Still baffles me how did Russian Empire/Soviets come from this to being a petty regional player who can barely take on a much weaker neighbor and being fully dependent on China.
The word "lost" is a little bit confusing in this context. It successfully landed and operated several days, but it's location was only approximated.
We've seen landers in recent years that crashed unintentionally in precise known locations. Does this mean that they were not lost?
Someday, someone, or some robot, will find it and ship it back, for museum display.
How come there's not more sattelites around the moon taking high resolution, high zoom photos to for example find this object? We can see beachball-sized objects on consumer-available photos (e.g. google maps/earth), and that's from over 100 km up through an atmosphere. I guess the answer is "nobody paid for it" but still.
There's google maps for the moon (https://www.google.com/maps/space/moon) but I'm not sure what resolution that is.

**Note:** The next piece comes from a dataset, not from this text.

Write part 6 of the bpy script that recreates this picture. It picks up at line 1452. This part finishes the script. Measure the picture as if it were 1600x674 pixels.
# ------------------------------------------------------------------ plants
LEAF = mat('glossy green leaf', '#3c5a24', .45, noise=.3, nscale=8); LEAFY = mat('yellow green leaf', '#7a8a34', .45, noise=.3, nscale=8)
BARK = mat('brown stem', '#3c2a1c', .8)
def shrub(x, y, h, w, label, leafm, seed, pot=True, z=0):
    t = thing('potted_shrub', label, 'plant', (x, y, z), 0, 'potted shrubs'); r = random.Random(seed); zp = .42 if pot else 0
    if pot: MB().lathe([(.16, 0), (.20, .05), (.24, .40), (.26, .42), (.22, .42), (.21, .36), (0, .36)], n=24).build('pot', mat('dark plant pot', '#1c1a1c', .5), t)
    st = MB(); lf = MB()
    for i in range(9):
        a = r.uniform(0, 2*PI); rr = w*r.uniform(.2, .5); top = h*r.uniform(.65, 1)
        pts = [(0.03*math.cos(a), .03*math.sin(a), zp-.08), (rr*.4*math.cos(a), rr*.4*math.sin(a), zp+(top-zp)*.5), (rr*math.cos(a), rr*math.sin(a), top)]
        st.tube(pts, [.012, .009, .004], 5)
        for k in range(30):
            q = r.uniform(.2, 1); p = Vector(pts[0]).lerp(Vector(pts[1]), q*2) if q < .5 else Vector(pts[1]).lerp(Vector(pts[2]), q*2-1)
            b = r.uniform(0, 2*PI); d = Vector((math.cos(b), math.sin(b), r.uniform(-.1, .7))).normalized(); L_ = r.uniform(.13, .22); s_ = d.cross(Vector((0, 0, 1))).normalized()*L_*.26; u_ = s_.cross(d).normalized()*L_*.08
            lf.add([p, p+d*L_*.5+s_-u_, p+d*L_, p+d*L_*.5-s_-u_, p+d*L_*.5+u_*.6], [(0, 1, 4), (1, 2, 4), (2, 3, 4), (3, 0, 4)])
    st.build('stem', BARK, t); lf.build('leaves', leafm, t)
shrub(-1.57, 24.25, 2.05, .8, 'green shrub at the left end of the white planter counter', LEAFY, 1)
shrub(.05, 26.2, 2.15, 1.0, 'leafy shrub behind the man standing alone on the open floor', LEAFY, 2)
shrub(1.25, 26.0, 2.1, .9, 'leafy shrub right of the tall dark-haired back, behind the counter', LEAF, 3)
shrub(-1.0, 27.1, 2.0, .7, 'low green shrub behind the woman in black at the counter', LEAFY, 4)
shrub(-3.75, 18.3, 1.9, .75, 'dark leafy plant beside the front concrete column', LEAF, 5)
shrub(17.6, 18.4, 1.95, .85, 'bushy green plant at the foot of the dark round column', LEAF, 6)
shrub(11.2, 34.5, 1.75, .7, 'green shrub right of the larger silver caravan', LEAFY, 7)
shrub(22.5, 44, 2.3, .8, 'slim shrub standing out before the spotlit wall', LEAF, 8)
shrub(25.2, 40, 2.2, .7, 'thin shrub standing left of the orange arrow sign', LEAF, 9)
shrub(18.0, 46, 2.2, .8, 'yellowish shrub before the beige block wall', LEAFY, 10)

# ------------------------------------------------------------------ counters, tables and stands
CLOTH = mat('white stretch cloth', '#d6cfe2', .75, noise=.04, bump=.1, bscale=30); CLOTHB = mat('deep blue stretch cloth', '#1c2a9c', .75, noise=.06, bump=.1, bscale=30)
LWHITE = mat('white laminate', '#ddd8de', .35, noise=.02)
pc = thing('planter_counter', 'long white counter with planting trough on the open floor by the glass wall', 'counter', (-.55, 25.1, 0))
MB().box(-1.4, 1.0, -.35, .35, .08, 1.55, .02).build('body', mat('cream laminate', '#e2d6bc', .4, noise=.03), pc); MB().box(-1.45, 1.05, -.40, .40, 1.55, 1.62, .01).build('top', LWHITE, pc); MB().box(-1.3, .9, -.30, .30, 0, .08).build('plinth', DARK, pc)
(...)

missions to examine space craft that have been in space/moon for decades could be quite profitable, as these will provide engineering feedback as to what parts are still operable and how things failed and what might be done to effect repairs, as this is how aviation reached the level of reliability that it enjoys today, but with space bieng even less forgiving. We are getting lots of data about operations in LEO, and some from Mars, but the moon is tough, too much dust,no atmosphere, not enough gravity, and very wide temperiture/radiation swings that last for weeks,and actualy more difficult to build for than mars or leo.
@rainbolt
Zeleniykot is a name I haven't heard in a while! From Russian it means "green cat", he used to write really good articles about spave on Habr, good job continuing the work!